/ 30 October 2009

Skwatsha denies ‘treasonous’ leak

African National Congress (ANC) Western Cape legislature member Mcebisi Skwatsha has described claims by Premier Helen Zille that he leaked information to the Democratic Alliance (DA) as tantamount to ”accusing [him] of treason”.

Zille dropped a bombshell in the provincial legislature last week when she said Skwatsha and ANC chief whip Max Ozinsky had provided the DA with information on a social transformation project started by former premier Ebrahim Rasool.

In the legislature, Ozinsky had asked Zille whether the DA’s attacks on the project were just politicking.

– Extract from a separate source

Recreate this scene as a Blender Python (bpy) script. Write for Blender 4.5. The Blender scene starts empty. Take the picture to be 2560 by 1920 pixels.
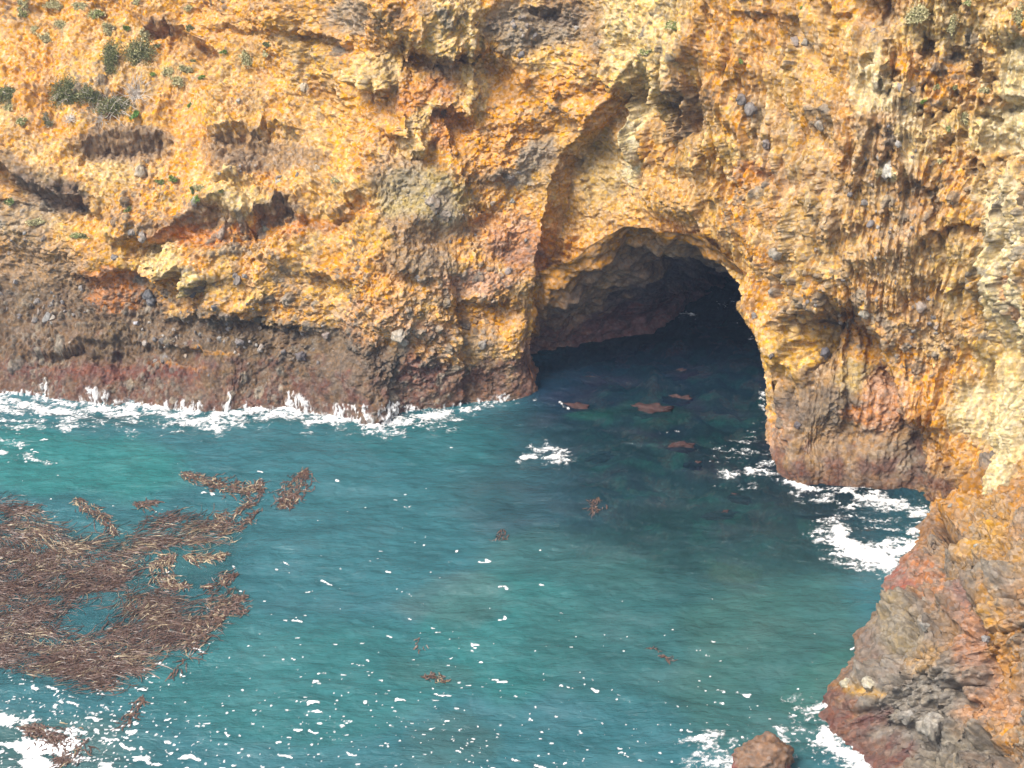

”I don’t recall attacking any particular programme,” Zille was quoted as saying. ”What I do recall is Ozinsky and Skwatsha accusing Rasool of using the programme to build a base for the Rasool faction of the ANC using taxpayers’ money.

”You can be sure that the analysis on which [Robin] Carlisle or any member of the DA attacked the programme was based on information given to them by Ozinsky and Skwatsha.”

Skwatsha and Ozinsky were involved in a bitter power struggle with loyalists aligned to Rasool, who was sacked by the ANC last July.

Despite what he sees as the ”ongoing onslaught” against him, Skwatsha said this week he was still on his feet.

”I know I am an innocent man. I have served the ANC honestly, as a disciplined member,” he said. ”I will never be an agent of anybody, more especially the DA. Such an accusation against me is like treason. I sleep with a clear conscience.”

Skwatsha said he would welcome an ANC investigation of the accusations and a probe by a special ad hoc committee set up by the legislature to examine them.

”Unfortunately, a number of people in the ANC have got on the bandwagon,” he said. ”I know that a campaign to vilify me in the past is still continuing, and the test of time will prove I am innocent of all these accusations.”

The leader of the opposition in the Western Cape, ANC national executive committee member Lynne Brown, said the party had moved beyond the divisions of the past. Zille, she claimed, wanted to ”rekindle these divisions”.

Zille said she could not answer questions from the Mail & Guardian as she was preparing a substantial document to present to the ad hoc committee when it sits.

Brown told the M&G the factionalism in the ANC in the province was manufactured for political gain and power.

”Factionalism takes place when there is a vacuum of leadership, or when there is a fight for leadership,” said Brown. ”So in the fight for leadership, you will have people caucusing the different people in leadership positions.”

A provisional date for the ANC’s Western Cape’s provincial conference, which will elect leaders, has now been set for April 2 to 4 next year.

Brown said the ANC had lost the trust of the coloured community in the province and was working hard to win voters. ”The results from [the] 1994 elections show that we made inroads into rural coloured areas and African working-class areas. We’ve never really had a constituency of coloured people in our fold,” she said.

”I think it’s more than just the ANC being out of touch with coloured people. I think it is race identity, and broadly we call that the ‘national question’.”

Brown has been accused of being an ”Africanist” because of her loyalty to Skwatsha, whom she said she would ”certainly not be dropping”.

”I don’t know what an Africanist is, but I hope I am not a nationalist of any sort,” said Brown. ”I hope I’m viewed as somebody who is a humanitarian and a humanist, and who believes that the Western Cape belongs to all who live in it.

”I believe the Africanist label is a construct to create a division in the ANC in the Western Cape.”

President Jacob Zuma returns to the province this weekend to celebrate the 35th anniversary of Mitchells Plain, the huge, mainly coloured township on the Cape Flats.

Some party members hope Zuma will not repeat his recent address to the ANC’s provincial general council in Cape Town at which he lambasted party members, saying they were expected to provide solutions to problems. Many were only worried about next year’s provincial conference, he said.

Shaun Byneveld, coordinator of the ANC’s provincial task team, said Zuma had merely been giving a ”frank assessment”.

Ozinsky declined to comment on the leak controversy.